In responding to the trade liberalisation of the 1990s, India has demonstrated it has world-class firms with an increasing share of profits coming from foreign sales. These firms have demonstrated their competitiveness by exploiting India's software capabilities, domain knowledge and its large pool of educated technocrats. These capabilities have also led to an expansion of research and development and the advancement of technology in key sectors.

But globalisation and competition pose a dilemma. To benefit from the opportunities offered by globalisation, India's institutions, infrastructure and incentive regimes must be harmonised with those of its competitors. Without this benchmarking, Indian firms will face major constraints to becoming, and remaining, competitive.

Reforms, in turn, could result in significant short- and medium-term adjustment costs. The benefits would take longer to realise, but once realised, they would increase exponentially.

The political economy ramifications of short- to medium-term pain versus long-term gain will determine the pace and nature of reform.

Two more factors will be critical to India's growth path - its ability to strengthen interdependence with industrial countries and energy security.

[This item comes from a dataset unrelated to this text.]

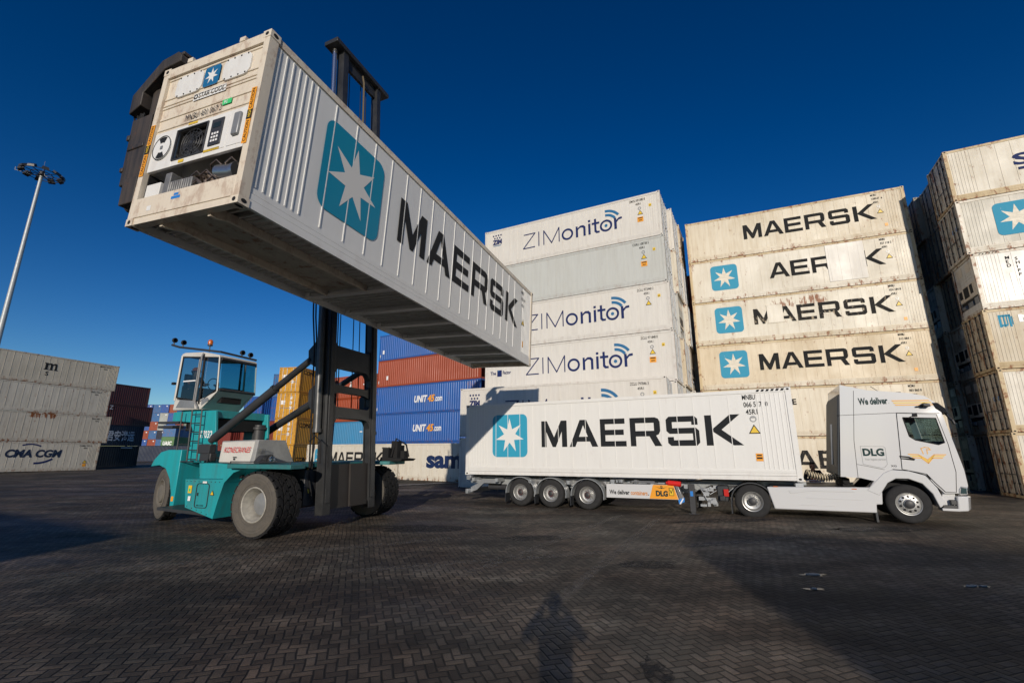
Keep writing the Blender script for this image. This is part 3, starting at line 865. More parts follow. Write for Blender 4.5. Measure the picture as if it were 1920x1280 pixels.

India's ability to ignite and sustain an 8 to 9 per cent growth rate will depend on how effectively it can exploit the opportunities presented by globalisation, which provides an outlet for sustained export growth and a means for improved technology.

Growth of manufactured exports could trigger an industrialisation process that has barely begun and could provide a major source of jobs. Manufacturing requires energy and energy costs will be an increasingly important aspect of competitiveness.

High prices could constrain greater participation in global trade. India has large coal supplies and must learn to use them in an environmentally friendly way. Its neighbours have both hydropower and hydrocarbon energy sources but tapping them would require a dramatic shift in the political and security mindset.

India's ascendance is not assured. It must balance a challenging combination of competition, cooperation and coordination as it strengthens its interdependence with industrial countries, deepens integration with its neighbours and broadens inclusiveness within the country.

Bold and sustained reforms designed to make economic efficiency and social justice mutually reinforcing are needed to realise its potential.

The Indian elephant has begun to stir. Whether it will start off on a lively march that will improve the lives of hundreds of millions of poor people will depend on a complex set of interacting social, political and economic factors.